My Jeremy finally came home.
It was the weirdest feeling I can have ever experienced. I said goodbye to this boy on November 17th, 2009 around 8 pm outside my parent's house in St. George. I knew I wouldn't see him for two whole years.
So the day before Thanksgiving. November 23rd, 2011, I drove down to St. George from Provo at 6:45 a.m. with Nate Rice and his girlfriend, Ashlie Gilbert. I spent the day getting my nails done and getting things ready. That evening I helped Jeremy's parents, Sammie and Steve, preparing for the following day's events. I painted posters, I set up a table with mine and Jeremy's "love letters." I actually slept quite well that night.
The next day. Thanksgiving. Jeremy due to arrive to the new St. George airport at 12:29 pm. My whole family, his whole family, everyone was there. I felt like I was being watched, in my brand new outfit, as I felt a million different emotions streaming through my mind. Was this really happening? No way. But if it's not, why am I standing here with all these posters and all these people? Has it really come to an end? But.. but it's always been this thing that was never going to happen. 15 months to go, 9 months, 6 months, 6 weeks, 2 weeks, 2 days... it's today. That's what I was thinking. No. Way. I could never be ready for this. Was I supposed to be feeling more ready? What was I supposed to be feeling? I couldn't really breathe. Word came that he was to arrive at 12:13. It was 12:07.

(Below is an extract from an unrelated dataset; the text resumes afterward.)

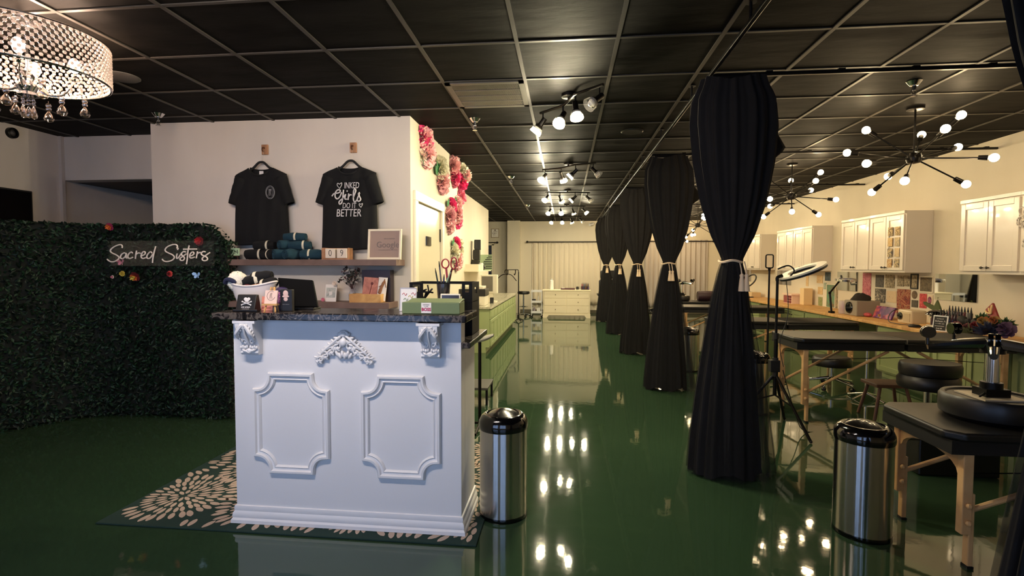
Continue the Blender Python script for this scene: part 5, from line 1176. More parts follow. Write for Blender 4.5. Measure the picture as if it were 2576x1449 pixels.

Oh my gosh I haven't seen him for two years. What will he look like? Will he think I'm pretty? Will he hug me? I don't think he's supposed to, but will he anyway? What will everyone else do? What will he say to me? Will I see him and still love him?
His plane is flying in. I see it. Landing on the runway. I run down the stairs into the waiting area and everyone follows behind me with their balloons and posters.

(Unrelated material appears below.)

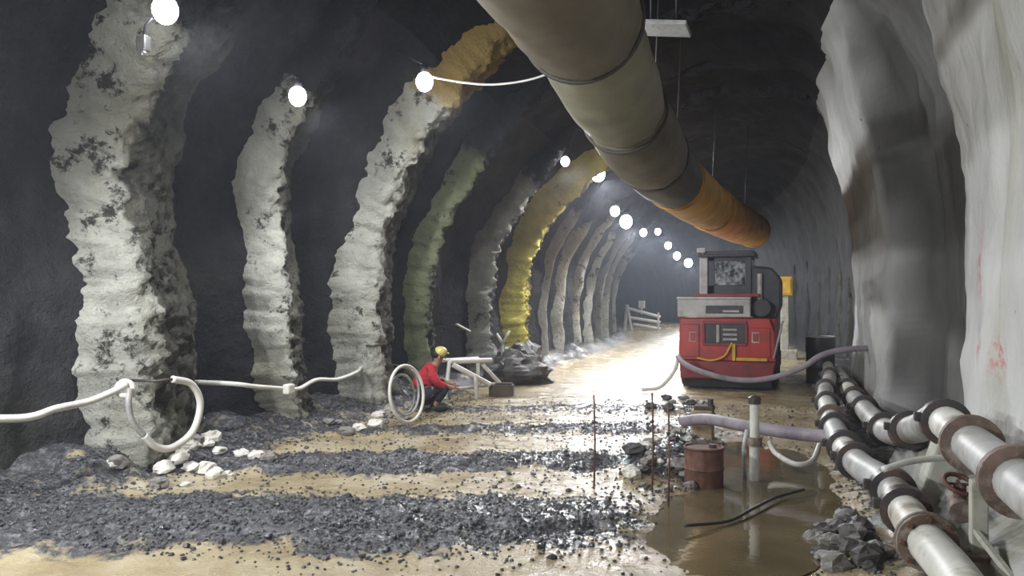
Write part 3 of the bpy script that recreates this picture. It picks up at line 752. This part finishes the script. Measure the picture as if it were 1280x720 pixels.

I'm standing against a brick wall as everyone assumes their positions. I can see Jeremy's fellow passengers passing through a room behind some glass doors and windows toward us. Here he comes here he comes here he comes. I hear someone say "There he is!" and I literarlly scream. I'm screaming his name and crying and becoming hysterical. Is this real? Then I see him and it is the weirdest strangest most wonderful most normal feeling in the world. There is my love, right there, right in front of me. I haven't seen him for two years, he wasn't real during all that time, I forgot his love, but there he is. Right. There.

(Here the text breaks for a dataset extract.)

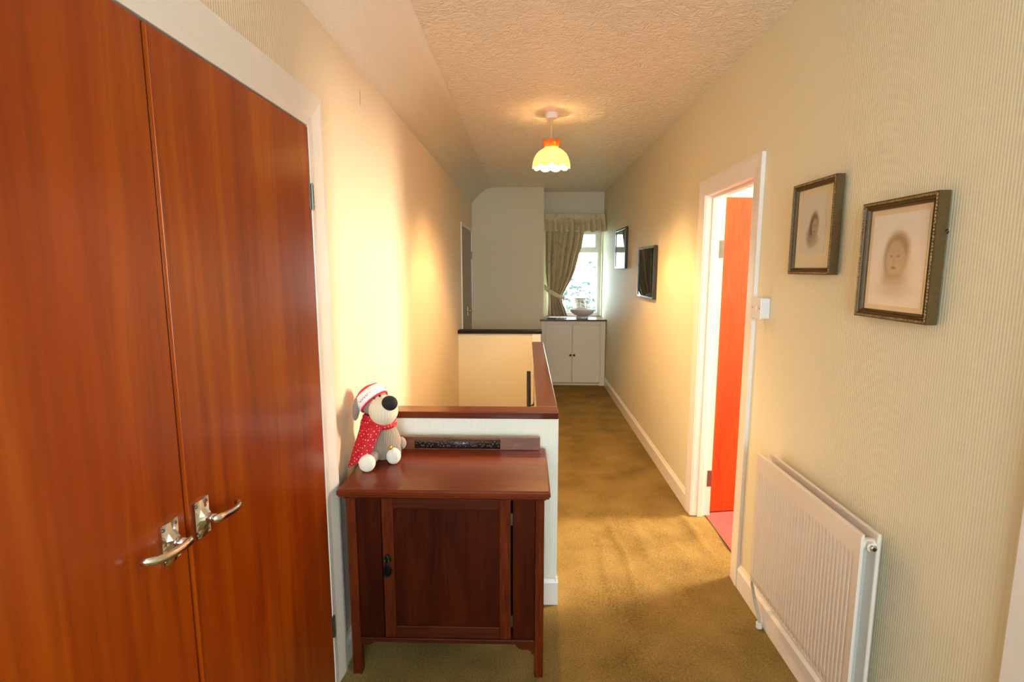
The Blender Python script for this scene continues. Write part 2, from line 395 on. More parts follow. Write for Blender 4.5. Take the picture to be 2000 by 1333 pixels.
# bedroom doorway
architrave('trim_bedroom_door', 'white frame around the open bedroom doorway', 2.43, 3.075, 1.91, XR, -1, .085, .017)
struct('trim_bedroom_lining', 'white lining of the bedroom doorway with stop bead', boxes((XR - .004, XR2 + .004, 3.070, 3.095, 0, 1.93), (XR - .004, XR2 + .004, 2.41, 2.435, 0, 1.93), (XR - .004, XR2 + .004, 2.435, 3.070, 1.905, 1.93),
       (XR + .03, XR + .060, 3.055, 3.070, 0, 1.905), (XR + .03, XR + .060, 2.435, 2.45, 0, 1.905), (XR + .03, XR + .060, 2.45, 3.055, 1.890, 1.905)), M['gloss'], bevel=.002)
bm = boxes((0, .70, 0, .038, .012, 1.905))
d3 = struct('door_3', 'orange veneered bedroom door standing open', bm, [M['door_room'], M['door_edge']], bevel=.002)
for p in d3.data.polygons:
    if p.normal.x < -.9: p.material_index = 1
rot3 = Matrix.Translation((1.128, 3.10, 0)) @ Matrix.Rotation(R(9), 4, 'Z')
for v in d3.data.vertices: v.co = rot3 @ v.co
for z in (1.56, .19):
    bm = bmesh.new(); tube(bm, [(1.121, 3.092, z), (1.121, 3.092, z + .1)], .006, 12); box(bm, 1.098, 1.124, 3.066, 3.0705, z, z + .1)
    build('hinge', bm, M['steel'], d3)
# bedroom shell
RX, RY0, RY1 = 3.1, 1.0, 5.6
bm = boxes((RX, RX + .12, RY0, 2.6, 0, ZC), (RX, RX + .12, 3.56, RY1, 0, ZC), (RX, RX + .12, 2.6, 3.56, 0, 1.25), (RX, RX + .12, 2.6, 3.56, 2.28, ZC),
           (XR2, RX + .12, RY0 - .1, RY0, 0, ZC), (XR2, RX + .12, RY1, RY1 + .1, 0, ZC), (XR2, XR2 + .004, RY0, 2.405, 0, ZC), (XR2, XR2 + .004, 3.10, RY1, 0, ZC))
struct('wall_bedroom', 'pale walls of the bedroom beyond the doorway', bm, M['room_wall'])
struct('ceiling_bedroom', 'white bedroom ceiling', boxes((XR2, RX + .12, RY0 - .1, RY1 + .1, ZC, ZC + .08)), M['room_wall'])
struct('floor_bedroom', 'pink bedroom carpet', boxes((1.10, RX + .12, RY0 - .1, RY1 + .1, -.1, .004)), M['pink'])
struct('trim_threshold', 'thin metal strip where gold and pink carpets meet', boxes((1.098, 1.102, 2.436, 3.069, 0, .006)), M['steel'], bevel=.002)
# window behind the camera and in the bedroom: plain frames
def winframe(name, label, x0, x1, z0, z1, y, t=.05, axis='Y', mull=()):
    bm = bmesh.new()
    def b(a0, a1, c0, c1):
        if axis == 'Y': box(bm, a0, a1, y, y + .06, c0, c1)
        else: box(bm, y, y + .06, a0, a1, c0, c1)
    b(x0, x1, z0, z0 + t); b(x0, x1, z1 - t, z1); b(x0, x0 + t, z0 + t, z1 - t); b(x1 - t, x1, z0 + t, z1 - t)
    for m in mull: b(m - t / 2, m + t / 2, z0 + t, z1 - t)
    return struct(name, label, bm, M['plastic'], bevel=.004)
winframe('window_2', 'white framed bedroom window', 2.6, 3.56, 1.25, 2.28, RX + .03, .05, 'X', (3.08,))
winframe('window_3', 'white framed window behind the viewer', -.45, .85, .9, 2.2, YB - .08, .06)

# dark door in the left wall beyond the stairwell
architrave('trim_far_door', 'cream painted frame of the brown far door', 5.60, 6.63, 1.955, XL, 1, .03, .012)
d4 = struct('door_4', 'brown door in the left wall beyond the stairs', boxes((XL - .04, XL - .002, 5.605, 6.625, .01, 1.95)), M['door_dark'], bevel=.002)
bm = bmesh.new(); box(bm, XL - .002, XL + .006, 6.07, 6.13, .955, 1.06); 
pl4 = build('handle_plate', bm, M['chrome'], d4, bevel=.004)
bm = bmesh.new(); tube(bm, [(XL, 6.10, 1.01), (XL + .05, 6.10, 1.01), (XL + .055, 6.16, 1.008), (XL + .05, 6.23, 1.0)], [.011, .009, .010, .009], 12)
build('handle_lever', bm, M['chrome'], d4, smooth=True)
hinge(d4, XL + .003, 6.628, 1.62, .09)
# frame edge of a further doorway at the right margin
struct('trim_near_doorway', 'edge of a painted door frame at the right margin', boxes((XR - .018, XR, .94, 1.028, 0, 2.0)), M['gloss'], bevel=.004)

# ------------------------------------------------------------------ far window
t = NT('window_glass')
gl = t.n('ShaderNodeBsdfGlass', {'Roughness': 0.0, 'IOR': 1.45}); tr = t.n('ShaderNodeBsdfTransparent', {0: (.97, .99, .99, 1)})
mx = t.n('ShaderNodeMixShader', {0: .08, 1: tr.outputs[0]}); gls = t.n('ShaderNodeBsdfGlossy', {'Roughness': .02})
t.put(mx.inputs[2], gls.outputs[0]); t.put(t.out.inputs[0], mx.outputs[0]); M['glass'] = t.m
bm = bmesh.new(); y = YW + .10
T = .045
for b in ((WX0, WX1, WZ0, WZ0 + T), (WX0, WX1, WZ1 - T, WZ1), (WX0, WX0 + T, WZ0 + T, WZ1 - T), (WX1 - T, WX1, WZ0 + T, WZ1 - T)): box(bm, b[0], b[1], y, y + .06, b[2], b[3])
box(bm, WX0 + T, WX1 - T, y + .005, y + .055, 1.715, 1.755)
w1 = struct('window_1', 'white framed end window with a small top light', bm, M['plastic'], bevel=.004)
bm = bmesh.new()
for b in ((WX0 + T, WX1 - T, 1.755, 1.79), (WX0 + T, WX1 - T, WZ1 - T - .03, WZ1 - T), (WX0 + T, WX0 + T + .03, 1.79, WZ1 - T - .03), (WX1 - T - .035, WX1 - T, 1.79, WZ1 - T - .03)): box(bm, b[0], b[1], y - .012, y + .05, b[2], b[3])
build('top_light_sash', bm, M['plastic'], w1, bevel=.003)
build('pane', boxes((WX0 + T, WX1 - T, y + .028, y + .032, WZ0 + T, 1.715)), M['glass'], w1)
build('pane', boxes((WX0 + T + .03, WX1 - T - .035, y + .028, y + .032, 1.79, WZ1 - T - .03)), M['glass'], w1)

# cupboard under the window
CY, CX0, CX1, CZ = 6.665, .185, 1.008, .838
cb = thing('built_in_cupboard', 'low off-white cupboard with two doors under the end window', 'cupboard', ((CX0 + CX1) / 2, 6.85, 0))
build('carcass', boxes((CX0, CX0 + .068, CY, YE, 0, CZ), (CX1 - .068, CX1, CY, YE, 0, CZ), (CX0 + .068, CX1 - .068, CY, YE, .790, CZ), (CX0 + .068, CX1 - .068, CY + .03, YE, 0, .03),
      (.216, CX1 - .01, YE + .001, YW - .002, .0, .02), (.216, CX1 - .01, YW - .02, YW - .002, .02, CZ)), M['cup_white'], cb, bevel=.003)
for k, (x0, x1, kx) in enumerate(((CX0 + .070, .5855, .563), (.5885, CX1 - .070, .611))):
    dd = build('cupboard_door', boxes((x0, x1, CY - .004, CY + .014, .042, .788)), M['cup_white'], cb, bevel=.002)
    bm = bmesh.new(); tube(bm, [(kx, CY - .004, .402), (kx, CY - .012, .402)], .006, 12); ball(bm, (kx, CY - .02, .402), (.0145, .010, .0145), seg=18)
    build('knob', bm, M['iron'], dd, smooth=True)
bm = bmesh.new()
for b in ((CX0 + .058, CX0 + .070, .042, .80), (CX1 - .070, CX1 - .058, .042, .80), (CX0 + .058, CX1 - .058, .789, .802)): box(bm, b[0], b[1], CY - .009, CY, b[2], b[3])
build('door_moulding', bm, M['cup_white'], cb, bevel=.003)
struct('trim_window_board', 'brown window board on top of the low cupboard', boxes((CX0 - .012, XR, CY - .022, YE, CZ + .001, .860), (.217, XR, YE, YW, CZ + .001, .860), (WX0, WX1, YW, y, .8625, .866)), M['sill'], bevel=.003)

# ------------------------------------------------------------------ curtain and pelmet
def fabric():
    t = NT('floral_beige_fabric'); p = t.coord()
    n1 = t.noise(p, 16, 3, .6, .8); n2 = t.noise(t.mapv(p, (1, 1, 1), (3, 5, 1)), 18, 3, .6, .8)
    c = t.mix(t.ramp(n1, [(.60, (0, 0, 0)), (.68, (1, 1, 1))]), (.74, .62, .41, 1), (.44, .44, .24, 1))
    c = t.mix(t.ramp(n2, [(.62, (0, 0, 0)), (.70, (1, 1, 1))]), c, (.66, .36, .22, 1))
    t.col(c); t.set(Roughness=.85)
    tl = t.n('ShaderNodeBsdfTranslucent', {0: c}); mx = t.n('ShaderNodeMixShader', {0: .08, 1: t.b.outputs[0], 2: tl.outputs[0]})
    t.put(t.out.inputs[0], mx.outputs[0]); return t.m
M['fabric'] = fabric()
cu = thing('curtain', 'floral beige curtain tied back at the left of the end window', 'curtain', (.38, 6.98, .87))
Lp = [(1.985, .245), (1.70, .245), (1.47, .252), (1.30, .27), (1.20, .285), (1.10, .295), (1.0, .292), (.875, .288)]
Rp = [(1.985, .740), (1.80, .715), (1.668, .672), (1.50, .635), (1.401, .60), (1.199, .50), (1.131, .462), (1.05, .475), (.95, .515), (.875, .54)]
def interp(tab, z):
    for (z0, a), (z1, b) in zip(tab, tab[1:]):
        if z1 <= z <= z0:
            f = (z0 - z) / (z0 - z1); f2 = f * f * (3 - 2 * f) * .3 + f * .7
            return a + (b - a) * f2
    return tab[-1][1] if z < tab[-1][0] else tab[0][1]
bm = bmesh.new(); NU, NV = 110, 60; g = []
for j in range(NV + 1):
    z = 1.985 + (.875 - 1.985) * j / NV; xl, xr = interp(Lp, z), interp(Rp, z); row = []
    pinch = math.exp(-((z - 1.14) / .14) ** 2)
    for i in range(NU + 1):
        u = i / NU; ph = u * 2 * PI * 5.5 + .7 * math.sin(u * 7)
        amp = .055 * (1 - .5 * pinch)
        x = xl + (xr - xl) * (u + .012 * math.sin(ph * 2)); yy = 6.985 + amp * math.sin(ph) + .008 * math.sin(ph * 2.3 + z * 2) - .01 * pinch
        row.append(bm.verts.new((x, yy, z)))
    g.append(row)
for j in range(NV):
    for i in range(NU): bm.faces.new((g[j][i], g[j][i + 1], g[j + 1][i + 1], g[j + 1][i]))
build('drape', bm, M['fabric'], cu, smooth=True, solid=.003)
bm = bmesh.new(); rows = []
for k in range(17):
    f = k / 16; x = .236 + .27 * f; zc = 1.262 - .150 * f - .02 * math.sin(PI * f); yy = 6.965 - .055 * math.sin(PI * min(1, f * 1.05)) ** .6 - (.0 if k else 0)
    hw = .034 - .010 * f
    rows.append([bm.verts.new((x, yy, zc + hw)), bm.verts.new((x, yy - .006, zc)), bm.verts.new((x, yy, zc - hw))])
for a, b in zip(rows, rows[1:]):
    for i in range(2): bm.faces.new((a[i], a[i + 1], b[i + 1], b[i]))
tb = build('tieback', bm, M['fabric'], cu, smooth=True, solid=.008); tb['label'] = 'slanting fabric tieback band'
# pelmet
pv = thing('curtain_pelmet', 'pleated floral beige pelmet across the top of the end window', 'curtain', (.63, 6.95, 1.97))
bm = bmesh.new(); g = []; rowsz = [2.205, 2.19, 2.165, 2.14, 2.13, 2.115, 2.08, 2.04, 2.0, 1.985, 1.972]
N = 180
for z in rowsz:
    row = []
    for i in range(N + 1):
        s = i / N; drop = max(0, (2.135 - z) / .16); drop = min(1, drop * 2.2)
        ph = s * 11.5
        tri = abs((ph % 1.0) - .5) * 2
        pleat = (math.sin(PI * .5 * tri) ** 1.1) * .075 * drop
        if s < .955:
            x = .225 + (1.008 - .225) * s / .955; yy = 6.905 - pleat
        else:
            x = 1.008; yy = 6.905 + (s - .955) / .045 * .15
        zz = z + (.010 * math.sin(s * 40) * (1 if z < 1.99 else 0)) + (.004 * math.sin(s * 57) if z > 2.18 else 0)
        row.append(bm.verts.new((x, yy - (.006 if z > 2.15 else 0) * math.sin(s * 90) , zz)))
    g.append(row)
for a, b in zip(g, g[1:]):
    for i in range(N): bm.faces.new((a[i], a[i + 1], b[i + 1], b[i]))
build('valance', bm, M['fabric'], pv, smooth=True, solid=.004)
build('pelmet_board', boxes((.225, 1.005, 6.915, 7.095, 2.18, 2.198)), M['cup_white'], pv)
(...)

He hugs his mom. Then his dad. Then both together. I am staring at his face between their two heads and he glances at me.
Then he let's go. I'm standing right there, everyone else at least 5 feet behind me. He walks toward me slowly, reaches out his arms and I am instantly surrounded by them. What a glorious hug. What a glorious feeling. He hugs me so tightly, then he pulls back and holds me in his arms while he takes a good look at my face as he says, "It's so good to see you!" And I melt. His smile is so beautiful. His real smile, not the frozen one I see in pictures. His real face. His real voice. His real laugh. All in person.
He hugs me again and again until he says "I have to say hi to everyone else, Ash!" and he does. And I have tears running down my cheeks, and I can't contain myself.
I never ever want to forget those feelings. The feelings of when I saw his plane, then when I heard someone say they saw him, then when I saw him, then when I waited for him to hug his parents, then when he hugged me, then when he looked at me, then everything after that.